One connected approach, centered on the 1:1 conversation

1
Students check in — Regular check-ins gave students a consistent, private way to share how they were really doing, including around safety.
2
Teachers see what matters — Staff and counselors could spot signals early and follow up before a concern escalated.
3
Professional learning builds the habit — Structured 1:1 conversations became routine for every student, not just a few.
4
Leaders see the patterns — Leadership gained an earlier, clearer read on student wellbeing across the school.

“Mario normalizes structured one-to-one conversations with every student — not just the ones teachers naturally connect with.”

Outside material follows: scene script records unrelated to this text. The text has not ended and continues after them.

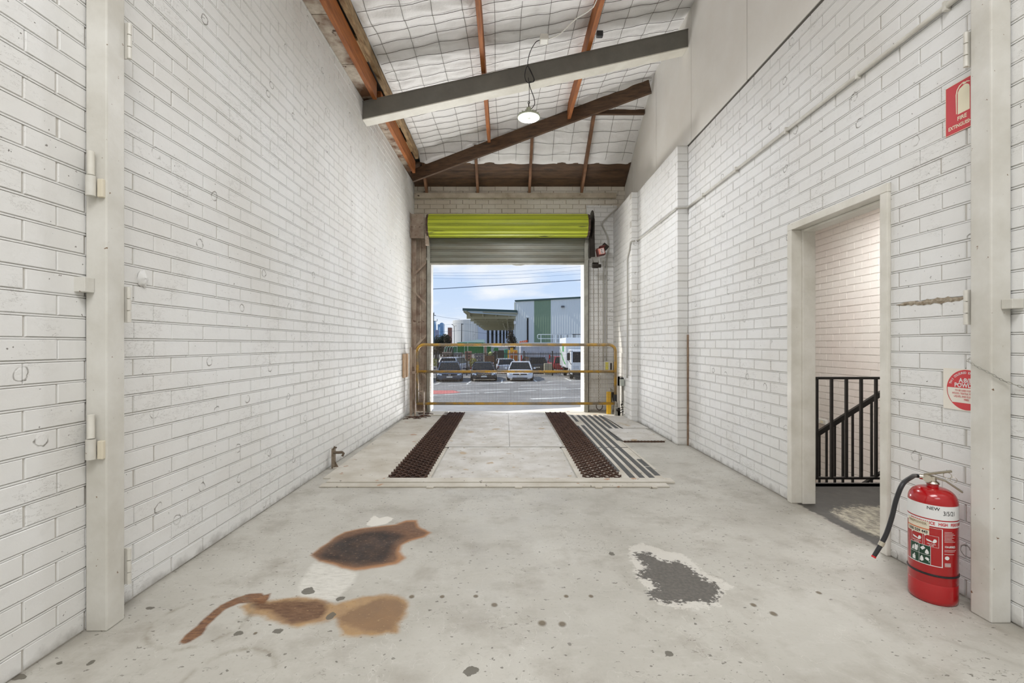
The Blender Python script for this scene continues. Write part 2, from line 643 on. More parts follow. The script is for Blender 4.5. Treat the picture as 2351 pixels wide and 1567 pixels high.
# left wall (one plane, from behind the camera to the shutter wall)
ldir = Vector((0.0162, 1, 0)).normalized()
LU = (YB - YBACK) / ldir.y
brick_wall('wall_left', (XL(YBACK), YBACK, 0), ldir, (1, -0.0162, 0), LU, 0, 4.07, course=0.086, length=0.238,
           phase=((2.239 - YBACK) % 0.238), seed=3)
# plain wall over the brick line behind the photographer is never seen; the eaves start above the left wall
DOOR0, DOOR1, DOORH = 2.54, 3.44, 2.085
brick_wall('wall_right', (XR, YBACK, 0), (0, 1, 0), (-1, 0, 0), 5.36 - YBACK, 0, 3.515, holes=[(DOOR0 - YBACK, -1, DOOR1 - YBACK, DOORH)],
           course=0.0877, length=0.2412, phase=((2.486 - YBACK) % 0.2412), thick=0.14, seed=5)
# stepped brick piers in front of the right wall
ob = brick_wall('wall_right_pier', (2.022, 5.35, 0), (0, 1, 0), (-1, 0, 0), 6.95 - 5.35, 0, 3.52, course=0.0877, length=0.2412, phase=0.05, thick=0.1265, seed=6)
brick_wall('wall_right_pier_end', (2.148, 5.345, 0), (-1, 0, 0), (0, -1, 0), 0.124, 0, 3.52, course=0.0877, length=1.0, phase=0.0, thick=0.1, seed=7, jh=0.008)
brick_wall('wall_right_far', (1.923, 6.93, 0), (0, 1, 0), (-1, 0, 0), YB - 6.93, 0, 3.50, course=0.0877, length=0.2412, phase=0.12, thick=0.22, seed=8)
brick_wall('wall_right_far_end', (2.02, 6.925, 0), (-1, 0, 0), (0, -1, 0), 0.096, 0, 3.50, course=0.0877, length=1.0, phase=0.0, thick=0.1, seed=9, jh=0.008)

# sheet wall above the brickwork, a thin joint between sheets
mb = MB()
ys = [YBACK, -2.0, -0.76, 0.44, 1.64, 2.84, 4.04, 5.25, 6.47, 7.7, YB + 0.1]
for a, b in zip(ys[:-1], ys[1:]):
    mb.box(XR - 0.004, a + 0.004, 3.528, XR + 0.10, b - 0.004, 5.4)
    mb.box(XR + 0.004, b - 0.02, 3.52, XR + 0.09, b + 0.02, 5.4, 1)
    mb.box(XR + 0.004, a, 3.50, XR + 0.09, b, 3.54, 1)  # dark strip painted in as the shadow line along the brick top
tag(mb.build('wall_right_upper', [SHEET, pmat('dark_joint_and_shadow', (92, 88, 82), 0.8)]), kind='structure')

# shutter wall
OX0, OX1, OZ = -1.338, 1.408, 3.40
brick_wall('wall_back', (XL(YB), YB, 0), (1, 0, 0), (0, -1, 0), XR + 0.1 - XL(YB), 0, 4.10, holes=[(OX0 - XL(YB), -1, OX1 - XL(YB), OZ)],
           course=0.0803, length=0.2315, phase=0.06, thick=0.24, mats=(GRIMY, GRIMYJ), seed=11, jh=0.007)
brick_wall('wall_back_pier', (1.445, 8.10, 0), (1, 0, 0), (0, -1, 0), 1.99 - 1.445, 0, 3.66, course=0.0803, length=0.2315, phase=0.02, thick=0.05, seed=12)
# white reveal of the opening
mb = MB()
mb.box(OX1 - 0.012, 8.02, 0, OX1 + 0.03, 8.42, OZ)
mb.box(OX0 - 0.03, 8.12, 0, OX0 + 0.004, 8.42, OZ)
mb.box(OX0 - 0.03, 8.12, OZ - 0.02, OX1 + 0.03, 8.42, OZ + 0.02)
tag(mb.build('trim_1', WHITETRIM), kind='structure')
# wall behind the photographer, and plain upper wall over the left side there
mb = MB()
mb.box(-2.2, YBACK - 0.15, 0, 2.6, YBACK, 5.6)
tag(mb.build('wall_rear', SHEET), kind='structure')

# roof geometry --------------------------------------------------
def z_main(x):
    return 4.41 + 0.186 * (x + 1.45)


def z_hip(y):
    return 5.04 - 0.655 * (y - 6.61)


def z_ceil(x, y):
    return min(z_main(x), z_hip(y))


mb = MB()   # roof deck above the insulation, keeps the sky out
nx, ny = 24, 70
vs, fs = [], []
for j in range(ny + 1):
    y = YBACK + (8.5 - YBACK) * j / ny
    for i in range(nx + 1):
        x = -2.1 + 4.5 * i / nx
        vs.append((x, y, z_ceil(x, y) + 0.09))
for j in range(ny):
    for i in range(nx):
        a = j * (nx + 1) + i
        fs.append((a, a + 1, a + nx + 2, a + nx + 1))
mb.add(vs, fs)
tag(mb.build('ceiling', GREYBEAM), kind='structure')

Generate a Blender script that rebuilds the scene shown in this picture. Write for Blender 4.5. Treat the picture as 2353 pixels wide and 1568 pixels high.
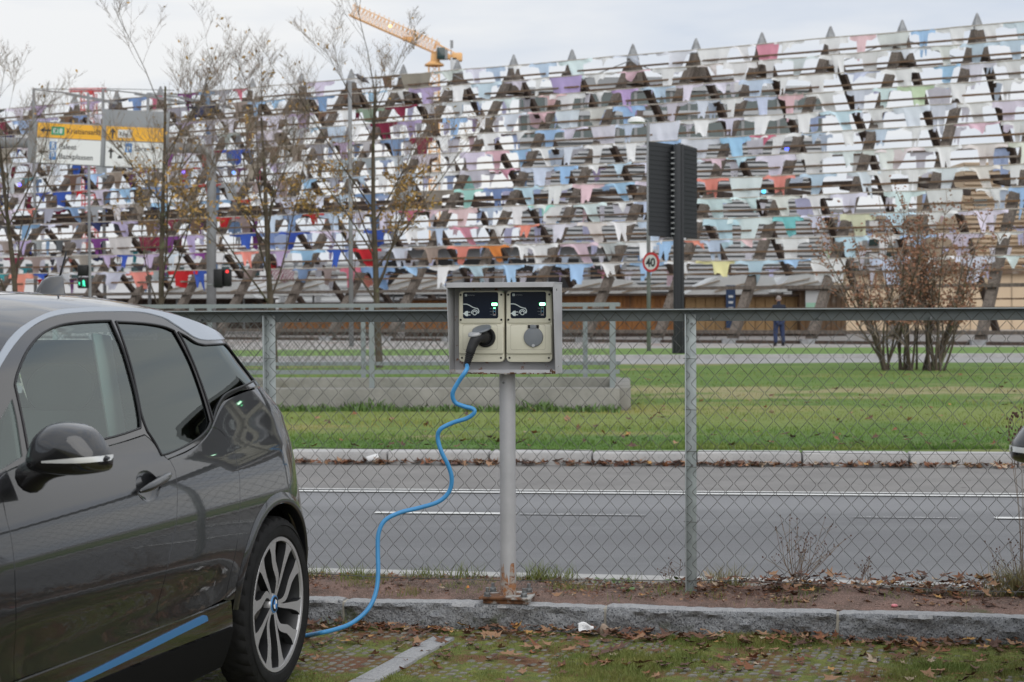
import bpy, bmesh, math, random
import numpy as np
from mathutils import Vector, Matrix, Euler
from mathutils.geometry import delaunay_2d_cdt
random.seed(7)
RAD = math.radians
scene = bpy.context.scene
for o in list(bpy.data.objects): bpy.data.objects.remove(o)

# ---------------------------------------------------------------- camera
CAM_H = 1.53
PITCH = math.atan(79/4100.0)
cam_d = bpy.data.cameras.new('camera')
cam = bpy.data.objects.new('camera', cam_d); scene.collection.objects.link(cam)
cam_d.sensor_width = 36.0; cam_d.lens = 36.0*4100/2353; cam_d.clip_end = 3000; cam_d.clip_start = 0.1
cam.matrix_world = Matrix.Translation((0,0,CAM_H)) @ Matrix.Rotation(math.pi/2-PITCH,4,'X') @ Matrix.Rotation(RAD(-0.26),4,'Z')
cam_d.dof.use_dof = True; cam_d.dof.focus_distance = 8.4; cam_d.dof.aperture_fstop = 6.3
scene.camera = cam

# ---------------------------------------------------------------- sky and sun
world = bpy.data.worlds.new('World'); scene.world = world; world.use_nodes = True
nt = world.node_tree; nt.nodes.clear()
out = nt.nodes.new('ShaderNodeOutputWorld'); bg = nt.nodes.new('ShaderNodeBackground')
sky = nt.nodes.new('ShaderNodeTexSky'); sky.sky_type = 'NISHITA'; sky.sun_disc = False
sky.sun_elevation = RAD(35); sky.sun_rotation = RAD(160)
tc = nt.nodes.new('ShaderNodeTexCoord'); mp = nt.nodes.new('ShaderNodeMapping')
mp.inputs['Scale'].default_value = (1.6,1.6,7.0)
nz = nt.nodes.new('ShaderNodeTexNoise'); nz.inputs['Scale'].default_value = 2.2; nz.inputs['Detail'].default_value = 5; nz.inputs['Roughness'].default_value = .5
rp = nt.nodes.new('ShaderNodeValToRGB')
rp.color_ramp.elements[0].position = .38; rp.color_ramp.elements[0].color = (6.5,7.1,8.1,1)
rp.color_ramp.elements[1].position = .60; rp.color_ramp.elements[1].color = (9.0,9.05,9.1,1)
mx = nt.nodes.new('ShaderNodeMixRGB'); mx.inputs[0].default_value = .95
nt.links.new(tc.outputs['Generated'], mp.inputs['Vector']); nt.links.new(mp.outputs[0], nz.inputs['Vector'])
nt.links.new(nz.outputs['Fac'], rp.inputs['Fac']); nt.links.new(sky.outputs[0], mx.inputs[1]); nt.links.new(rp.outputs[0], mx.inputs[2])
# overcast sky: luminance rises gently from the horizon to the zenith
sx_=nt.nodes.new('ShaderNodeSeparateXYZ'); nt.links.new(tc.outputs['Generated'],sx_.inputs[0])
zr=nt.nodes.new('ShaderNodeMapRange'); zr.inputs['From Min'].default_value=.12; zr.inputs['From Max'].default_value=1.0; zr.inputs['To Min'].default_value=1.0; zr.inputs['To Max'].default_value=1.4
nt.links.new(sx_.outputs['Z'],zr.inputs['Value']); vm=nt.nodes.new('ShaderNodeVectorMath'); vm.operation='SCALE'
nt.links.new(mx.outputs[0],vm.inputs[0]); nt.links.new(zr.outputs[0],vm.inputs['Scale']); nt.links.new(vm.outputs[0], bg.inputs['Color']); bg.inputs['Strength'].default_value = .10
nt.links.new(bg.outputs[0], out.inputs[0])
sd = bpy.data.lights.new('sun','SUN'); sd.energy = 1.5; sd.angle = RAD(70); sd.color = (1,.975,.94)
so = bpy.data.objects.new('sun', sd); scene.collection.objects.link(so)
so.rotation_euler = Vector((-.30,.80,-.60)).to_track_quat('-Z','Y').to_euler()
scene.view_settings.view_transform = 'Standard'; scene.view_settings.look = 'None'
scene.view_settings.exposure = 0.0; scene.view_settings.gamma = 1.0
try: scene.view_settings.use_curve_mapping = False
except Exception: pass
scene.cycles.max_bounces = 8; scene.cycles.transparent_max_bounces = 16

# ---------------------------------------------------------------- helpers
C = scene.collection
CM = np.array(cam.matrix_world)[:3,:3]
def ray(px, py):                       # direction through a point of the 2353-wide photograph
    return CM @ np.array([(px-1176.5)/4100.0, -(py-784)/4100.0, -1.0])
def at(px, py, Y):
    d = ray(px,py); t = Y/d[1]; return Vector((d[0]*t, Y, CAM_H+d[2]*t))
def ground(px, py, z=0.0):
    d = ray(px,py); t = (z-CAM_H)/d[2]; return Vector((d[0]*t, d[1]*t, z))

def tag(o, label=None, cat=None, group=None, kind=None):
    if label: o['label'] = label
    if cat: o['category'] = cat
    if group: o['group'] = group
    if kind: o['kind'] = kind
    return o
def thing(name, label, cat, loc=(0,0,0), rz=0.0, group=None):
    o = bpy.data.objects.new(name, None); C.objects.link(o); o.empty_display_size = .1
    o.location = loc; o.rotation_euler = (0,0,rz)
    return tag(o, label, cat, group)
def add(name, me, parent=None, loc=None, rot=None):
    o = bpy.data.objects.new(name, me); C.objects.link(o)
    if parent: o.parent = parent
    if loc is not None: o.location = loc
    if rot is not None: o.rotation_euler = rot
    return o

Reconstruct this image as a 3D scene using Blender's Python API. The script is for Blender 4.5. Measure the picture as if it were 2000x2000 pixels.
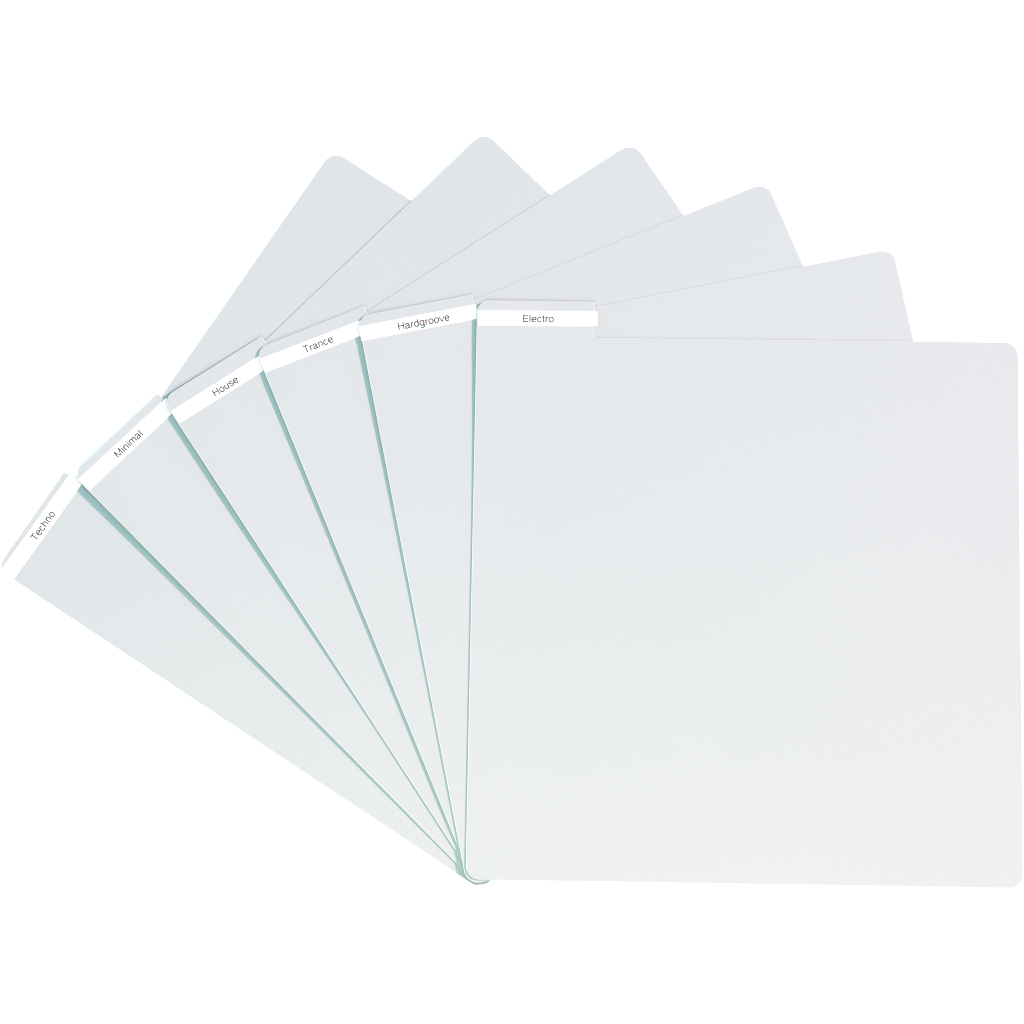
import bpy, bmesh, math
from mathutils import Matrix, Vector

for o in list(bpy.data.objects):
    bpy.data.objects.remove(o)
sc = bpy.context.scene
col = sc.collection
MM = 0.001

# ------------------------------------------------------------------ camera
TILT, PAN, DIST = 0.19495057, 0.02622295, 2.04118069          # radians, radians, metres
cam_d = bpy.data.cameras.new('camera')
cam_d.sensor_fit = 'HORIZONTAL'
cam_d.sensor_width = 36.0
cam_d.lens = 7000.0 / 2000.0 * 36.0
cam_d.clip_start = 0.05
cam_d.clip_end = 60.0
cam = bpy.data.objects.new('camera', cam_d)
col.objects.link(cam)
R = Matrix.Rotation(PAN, 3, 'Y') @ Matrix.Rotation(TILT, 3, 'X')
cam.matrix_world = Matrix.Translation(R @ Vector((0, 0, DIST))) @ R.to_4x4()
sc.camera = cam

# ------------------------------------------------------------------ light
CARD = 0.19                                # grey of the plastic; the white things around it overexpose
w = bpy.data.worlds.new('World')
sc.world = w
w.use_nodes = True
bg = w.node_tree.nodes['Background']
bg.inputs['Color'].default_value = (0.44, 0.879, 1.0, 1)      # cool studio ambience
bg.inputs['Strength'].default_value = 2.486


def area(name, loc, target, size, power, colour):
    d = bpy.data.lights.new(name, 'AREA')
    d.shape = 'DISK'
    d.size = size
    d.energy = power
    d.color = colour
    o = bpy.data.objects.new(name, d)
    o.location = loc
    o.rotation_euler = (Vector(target) - Vector(loc)).to_track_quat('-Z', 'Y').to_euler()
    col.objects.link(o)
    return o


EL = math.radians(21.9)
KD = 12.0
kdir = Vector((0.94 * math.cos(EL), 0.34 * math.cos(EL), math.sin(EL)))
area('key_lamp', kdir * KD, (0, 0, 0), 0.95, 8166.4, (1.0, 0.566, 0.588))
area('front_lamp', (0.02, -0.82, 0.74), (0.0, -0.10, 0), 0.75, 14.2, (1.0, 0.90, 0.47))

sc.view_settings.view_transform = 'Standard'
sc.view_settings.look = 'None'
sc.view_settings.gamma = 1.0
sc.view_settings.exposure = 0.0
sc.view_settings.use_curve_mapping = False
sc.render.engine = 'CYCLES'
sc.cycles.use_denoising = False
sc.cycles.max_bounces = 8
sc.cycles.filter_width = 1.2
sc.render.film_transparent = False


# ------------------------------------------------------------------ materials
def plastic(name, base, vary, rough, bump, spec=0.3, scale=900.0):
    m = bpy.data.materials.new(name)
    m.use_nodes = True
    nt = m.node_tree
    b = nt.nodes['Principled BSDF']
    tc = nt.nodes.new('ShaderNodeTexCoord')
    n1 = nt.nodes.new('ShaderNodeTexNoise')
    n1.inputs['Scale'].default_value = 9.0
    n1.inputs['Detail'].default_value = 5.0
    n2 = nt.nodes.new('ShaderNodeTexNoise')
    n2.inputs['Scale'].default_value = scale
    n2.inputs['Detail'].default_value = 2.0
    mix = nt.nodes.new('ShaderNodeMix')
    mix.data_type = 'FLOAT'
    mix.inputs['Factor'].default_value = 0.45
    ramp = nt.nodes.new('ShaderNodeMapRange')
    ramp.inputs['From Min'].default_value = 0.25
    ramp.inputs['From Max'].default_value = 0.75
    ramp.inputs['To Min'].default_value = 1.0 - vary
    ramp.inputs['To Max'].default_value = 1.0 + vary
    mul = nt.nodes.new('ShaderNodeVectorMath')
    mul.operation = 'SCALE'
    mul.inputs[0].default_value = base
    L = nt.links.new
    L(tc.outputs['Object'], n1.inputs['Vector'])
    L(tc.outputs['Object'], n2.inputs['Vector'])
    L(n1.outputs['Fac'], mix.inputs[2])
    L(n2.outputs['Fac'], mix.inputs[3])
    L(mix.outputs[0], ramp.inputs['Value'])
    L(ramp.outputs['Result'], mul.inputs['Scale'])
    L(mul.outputs['Vector'], b.inputs['Base Color'])
    b.inputs['Roughness'].default_value = rough
    b.inputs['Specular IOR Level'].default_value = spec
    if bump:
        bp = nt.nodes.new('ShaderNodeBump')
        bp.inputs['Strength'].default_value = bump
        bp.inputs['Distance'].default_value = 0.00005
        L(n2.outputs['Fac'], bp.inputs['Height'])
        L(bp.outputs['Normal'], b.inputs['Normal'])
    return m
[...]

Caroline Scott, Counselor — Seoul Foreign School

The results

0.91
Cohen’s d across MARIO schools (NASEN) — top 5% of interventions
Earlier
concerns surfaced before they became a crisis
Every
student in a consistent 1:1 rhythm

Across MARIO schools, a NASEN-published study found the MARIO Approach had a Cohen’s d of 0.91, placing it in the top 5% of educational interventions.

“It shifts school culture so students feel seen, and teachers recognize wellbeing matters for academic success,” said counselor Caroline Scott.

One student put it simply: “I was bullied last year online and MARIO helped me talk about it with the counselor — and I’m not bullied anymore.”